Record excerpts
☆ ☆ ☆
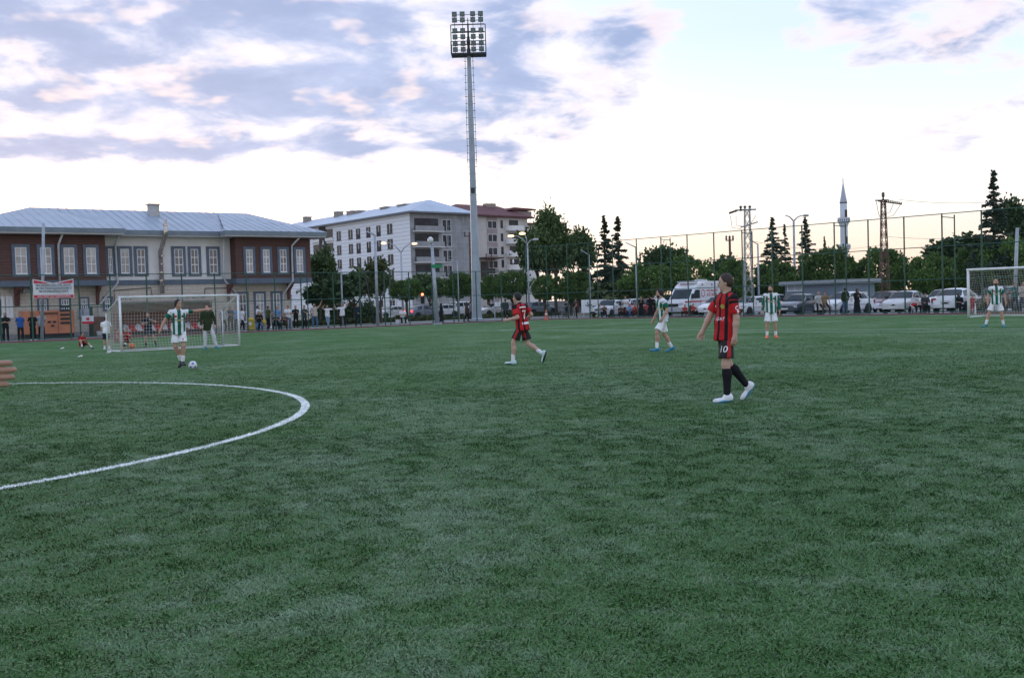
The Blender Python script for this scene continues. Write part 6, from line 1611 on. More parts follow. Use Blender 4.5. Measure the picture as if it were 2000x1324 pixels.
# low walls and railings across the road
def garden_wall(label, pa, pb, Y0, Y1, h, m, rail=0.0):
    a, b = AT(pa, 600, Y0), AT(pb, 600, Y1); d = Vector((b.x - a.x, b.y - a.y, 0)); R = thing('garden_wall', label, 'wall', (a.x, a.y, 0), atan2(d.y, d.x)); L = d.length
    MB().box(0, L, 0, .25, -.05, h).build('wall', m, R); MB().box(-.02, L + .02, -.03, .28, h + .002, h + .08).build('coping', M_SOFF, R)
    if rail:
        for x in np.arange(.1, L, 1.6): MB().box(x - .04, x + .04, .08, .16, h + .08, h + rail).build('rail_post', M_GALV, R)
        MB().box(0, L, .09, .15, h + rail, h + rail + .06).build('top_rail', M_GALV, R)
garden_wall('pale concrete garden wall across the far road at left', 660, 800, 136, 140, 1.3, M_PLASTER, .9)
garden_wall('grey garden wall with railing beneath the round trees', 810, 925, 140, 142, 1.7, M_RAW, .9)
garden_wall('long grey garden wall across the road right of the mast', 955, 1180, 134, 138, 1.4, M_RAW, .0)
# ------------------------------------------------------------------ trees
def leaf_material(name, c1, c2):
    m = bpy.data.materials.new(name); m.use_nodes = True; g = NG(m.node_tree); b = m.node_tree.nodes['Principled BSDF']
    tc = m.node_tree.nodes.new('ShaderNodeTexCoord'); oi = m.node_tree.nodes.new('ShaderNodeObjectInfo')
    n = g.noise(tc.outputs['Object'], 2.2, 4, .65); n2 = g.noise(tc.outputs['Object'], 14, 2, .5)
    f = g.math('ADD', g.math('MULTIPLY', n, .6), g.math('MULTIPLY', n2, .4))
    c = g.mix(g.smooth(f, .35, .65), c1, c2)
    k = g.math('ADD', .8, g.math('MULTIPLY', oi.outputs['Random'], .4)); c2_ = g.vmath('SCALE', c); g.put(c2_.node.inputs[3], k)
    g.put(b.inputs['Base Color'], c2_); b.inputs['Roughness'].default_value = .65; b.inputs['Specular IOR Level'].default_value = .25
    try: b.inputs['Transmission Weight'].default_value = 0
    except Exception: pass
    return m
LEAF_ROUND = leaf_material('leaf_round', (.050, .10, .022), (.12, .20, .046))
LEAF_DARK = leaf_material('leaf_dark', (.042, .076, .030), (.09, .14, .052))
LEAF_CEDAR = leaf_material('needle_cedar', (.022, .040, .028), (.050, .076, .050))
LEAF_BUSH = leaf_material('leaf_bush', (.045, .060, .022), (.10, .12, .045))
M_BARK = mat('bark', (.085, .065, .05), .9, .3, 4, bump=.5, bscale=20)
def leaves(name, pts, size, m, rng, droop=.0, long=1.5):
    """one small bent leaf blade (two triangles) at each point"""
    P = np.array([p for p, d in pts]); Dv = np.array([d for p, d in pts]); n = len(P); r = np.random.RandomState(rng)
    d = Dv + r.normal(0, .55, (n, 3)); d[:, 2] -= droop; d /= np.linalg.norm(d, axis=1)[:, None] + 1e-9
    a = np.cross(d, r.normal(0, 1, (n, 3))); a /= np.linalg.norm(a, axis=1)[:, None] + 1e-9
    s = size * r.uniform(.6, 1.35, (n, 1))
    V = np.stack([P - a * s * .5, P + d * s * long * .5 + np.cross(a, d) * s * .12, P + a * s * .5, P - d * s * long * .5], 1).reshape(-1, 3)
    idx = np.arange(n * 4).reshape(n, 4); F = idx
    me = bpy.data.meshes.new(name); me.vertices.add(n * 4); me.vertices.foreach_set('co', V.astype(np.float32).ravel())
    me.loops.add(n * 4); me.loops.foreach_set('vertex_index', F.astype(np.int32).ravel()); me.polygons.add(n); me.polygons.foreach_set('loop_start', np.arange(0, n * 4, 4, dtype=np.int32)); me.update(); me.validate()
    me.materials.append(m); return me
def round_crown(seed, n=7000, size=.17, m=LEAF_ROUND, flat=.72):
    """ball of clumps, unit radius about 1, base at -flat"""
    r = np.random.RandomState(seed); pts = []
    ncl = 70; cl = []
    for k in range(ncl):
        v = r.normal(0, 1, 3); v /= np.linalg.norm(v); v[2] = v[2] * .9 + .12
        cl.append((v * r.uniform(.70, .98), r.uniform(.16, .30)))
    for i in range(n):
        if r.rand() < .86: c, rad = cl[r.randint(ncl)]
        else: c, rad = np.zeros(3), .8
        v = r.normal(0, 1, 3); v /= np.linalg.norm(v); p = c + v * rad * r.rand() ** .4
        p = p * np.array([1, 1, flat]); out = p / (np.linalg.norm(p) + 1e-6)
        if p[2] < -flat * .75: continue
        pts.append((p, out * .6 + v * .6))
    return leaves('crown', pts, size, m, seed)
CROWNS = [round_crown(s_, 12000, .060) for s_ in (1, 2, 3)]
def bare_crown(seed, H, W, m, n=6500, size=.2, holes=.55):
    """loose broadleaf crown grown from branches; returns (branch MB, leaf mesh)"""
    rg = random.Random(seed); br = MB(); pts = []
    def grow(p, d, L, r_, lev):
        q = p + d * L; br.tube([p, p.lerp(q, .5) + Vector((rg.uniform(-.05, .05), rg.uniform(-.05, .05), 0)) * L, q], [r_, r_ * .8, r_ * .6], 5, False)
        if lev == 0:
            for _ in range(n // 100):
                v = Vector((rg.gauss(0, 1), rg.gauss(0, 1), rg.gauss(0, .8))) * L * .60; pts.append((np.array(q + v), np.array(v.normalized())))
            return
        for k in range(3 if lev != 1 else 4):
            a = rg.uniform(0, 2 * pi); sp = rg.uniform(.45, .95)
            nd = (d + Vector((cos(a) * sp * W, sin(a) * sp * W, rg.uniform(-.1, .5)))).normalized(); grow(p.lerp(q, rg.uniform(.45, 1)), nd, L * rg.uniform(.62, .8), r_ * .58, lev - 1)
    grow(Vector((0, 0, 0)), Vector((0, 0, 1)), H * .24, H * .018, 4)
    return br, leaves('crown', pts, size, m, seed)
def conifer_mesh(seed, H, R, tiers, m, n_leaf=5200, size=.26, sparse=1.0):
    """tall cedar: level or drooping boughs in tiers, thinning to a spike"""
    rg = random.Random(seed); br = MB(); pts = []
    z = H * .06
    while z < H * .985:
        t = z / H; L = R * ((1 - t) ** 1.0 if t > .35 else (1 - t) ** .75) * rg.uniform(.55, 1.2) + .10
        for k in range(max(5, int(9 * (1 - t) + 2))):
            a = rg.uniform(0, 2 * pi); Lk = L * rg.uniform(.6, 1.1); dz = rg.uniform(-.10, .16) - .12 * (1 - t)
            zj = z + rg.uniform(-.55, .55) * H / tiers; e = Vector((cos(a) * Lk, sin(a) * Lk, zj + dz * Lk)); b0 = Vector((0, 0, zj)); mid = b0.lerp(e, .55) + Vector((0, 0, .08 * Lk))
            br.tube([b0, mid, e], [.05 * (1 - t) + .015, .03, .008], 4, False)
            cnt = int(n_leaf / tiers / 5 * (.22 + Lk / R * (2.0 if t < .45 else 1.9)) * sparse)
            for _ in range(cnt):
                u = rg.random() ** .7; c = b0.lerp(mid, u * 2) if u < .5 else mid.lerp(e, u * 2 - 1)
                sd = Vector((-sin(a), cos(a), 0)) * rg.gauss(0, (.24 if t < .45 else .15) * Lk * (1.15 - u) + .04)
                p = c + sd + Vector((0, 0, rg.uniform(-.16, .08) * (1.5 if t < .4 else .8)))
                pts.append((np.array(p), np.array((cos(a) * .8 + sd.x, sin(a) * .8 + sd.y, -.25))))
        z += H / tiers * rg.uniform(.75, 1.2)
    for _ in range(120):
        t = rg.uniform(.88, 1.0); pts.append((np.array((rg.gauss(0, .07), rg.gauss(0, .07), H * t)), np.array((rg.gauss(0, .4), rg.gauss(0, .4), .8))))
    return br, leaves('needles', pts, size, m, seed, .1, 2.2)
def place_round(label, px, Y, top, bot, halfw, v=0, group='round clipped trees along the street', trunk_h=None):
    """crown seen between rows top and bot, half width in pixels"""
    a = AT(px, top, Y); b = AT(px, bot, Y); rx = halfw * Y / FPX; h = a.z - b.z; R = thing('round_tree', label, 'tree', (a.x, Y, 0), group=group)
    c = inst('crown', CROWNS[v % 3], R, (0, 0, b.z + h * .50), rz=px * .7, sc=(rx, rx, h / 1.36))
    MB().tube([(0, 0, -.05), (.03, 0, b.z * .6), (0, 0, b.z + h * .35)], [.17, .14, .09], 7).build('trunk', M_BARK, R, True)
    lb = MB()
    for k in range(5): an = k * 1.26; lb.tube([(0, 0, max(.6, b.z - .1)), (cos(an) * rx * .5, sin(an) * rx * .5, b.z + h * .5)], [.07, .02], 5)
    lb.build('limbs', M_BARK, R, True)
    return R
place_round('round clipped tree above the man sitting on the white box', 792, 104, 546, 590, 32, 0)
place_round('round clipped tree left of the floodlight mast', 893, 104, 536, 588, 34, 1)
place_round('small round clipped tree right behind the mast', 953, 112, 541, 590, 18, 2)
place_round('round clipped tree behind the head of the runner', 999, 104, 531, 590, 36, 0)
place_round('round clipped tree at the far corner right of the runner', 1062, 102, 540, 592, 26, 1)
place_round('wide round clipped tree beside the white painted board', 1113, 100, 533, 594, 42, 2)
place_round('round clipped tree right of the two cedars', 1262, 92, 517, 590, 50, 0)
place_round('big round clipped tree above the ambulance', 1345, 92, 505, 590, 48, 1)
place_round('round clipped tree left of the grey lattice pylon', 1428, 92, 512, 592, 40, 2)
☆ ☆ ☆
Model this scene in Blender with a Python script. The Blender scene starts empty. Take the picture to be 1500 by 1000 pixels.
☆ ☆ ☆
Task details
Work out how many lines of the listing above include the word "picture". Reply with nothing but the count.

Answer below
2